Dans les dernières semaines, Madrid a mis en place des mesures répressives visant à empêcher le scrutin. Barcelone a été mise sous tutelle. Des policiers espagnols ont saisi des millions de bulletins de vote. Les perquisitions menées à 42 adresses, dont 6 bureaux du gouvernement régional et des résidences de dirigeants catalans, ont conduit à l’arrestation d’une douzaine de hauts fonctionnaires de la Catalogne la semaine dernière. Une vingtaine de personnes font l’objet d’une enquête pour désobéissance, abus de pouvoir et détournement de fonds relativement au référendum. «Ça rappelle les pires années du franquisme, où on arrêtait des dirigeants démocratiquement élus pour leurs seules idées politiques.

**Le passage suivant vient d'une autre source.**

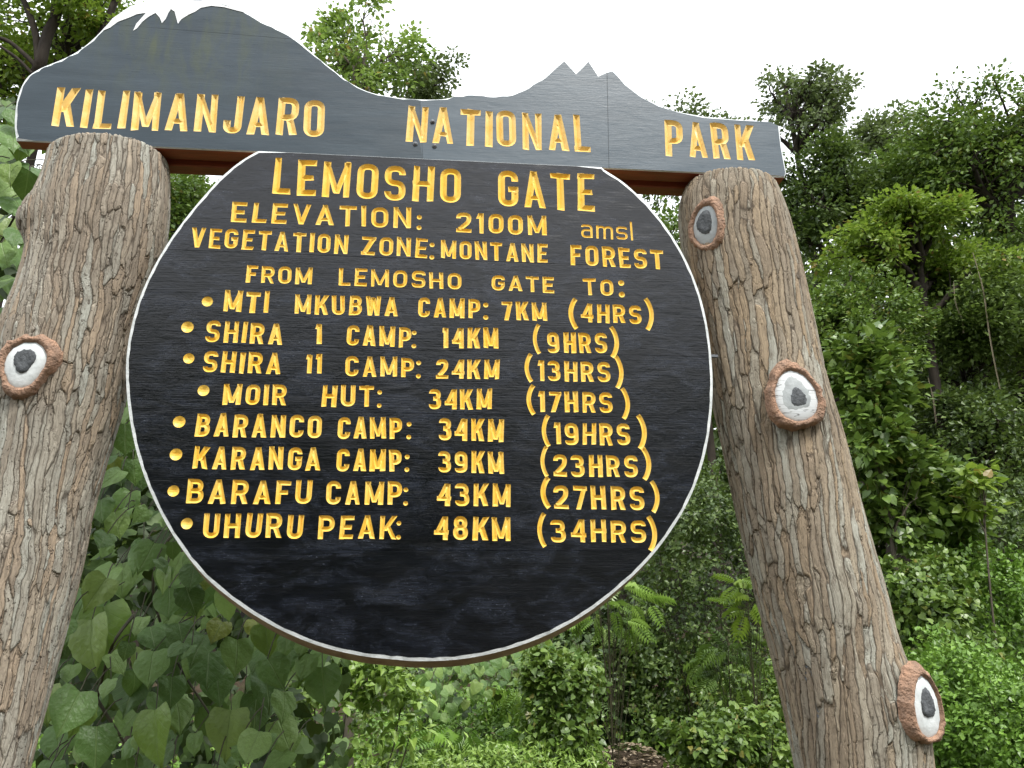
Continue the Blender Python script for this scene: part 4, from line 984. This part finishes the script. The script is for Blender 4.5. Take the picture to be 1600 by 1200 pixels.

C’est quelque chose qui ne convient pas à l’ère dans laquelle on vit maintenant, surtout si on prétend être un État démocratique», déplore Daniel Turp.
Le président Puidgemont a déclaré que les perquisitions étaient «illégales» et a accusé le gouvernement central d’adopter une «attitude totalitaire». Le premier ministre Rajoy a répliqué que c’est plutôt la tenue d’un vote enfreignant la Constitution qui représente un «acte totalitaire». «On est dans le pire scénario, lance Maxime St-Hilaire. Il y a une mauvaise stratégie de la part de Madrid, qui a saisi la Cour constitutionnelle et qui a pris des mesures d’urgence. Normalement, on s’en remet à la sagesse des politiques en ce qui concerne les dispositions d’urgence. Mais là, il n’y a pas beaucoup de sagesse de la part de Madrid, qui fait flèche de tout bois», constate M. St-Hilaire.

 

Et si le oui l’emporte?
Si les quelque 7,5 millions de Catalans sont pour la plupart d’accord (70 %) avec la tenue d’un référendum, ils sont divisés, presque à parts égales, sur la question de l’indépendance. Selon un sondage réalisé en juillet pour le gouvernement catalan, 49,4 % des Catalans sont opposés à l’indépendance, contre 41 % qui l’appuient. Toutefois, si le oui l’emporte, le président de la Catalogne, Carles Puigdemont, a promis de déclarer l’indépendance. «La loi catalane sur le référendum d’autodétermination prévoit qu’il y aura une proclamation d’indépendance dans les 48 heures qui suivront la divulgation du résultat, explique M. Turp. Mais il y a beaucoup d’incertitude quant à l’attitude de l’Espagne. Est-ce qu’elle va empêcher que le référendum soit tenu? Si le vote a lieu et si une majorité s’exprime en faveur du oui, est-ce que Madrid va désavouer le résultat?», se demande-t-il.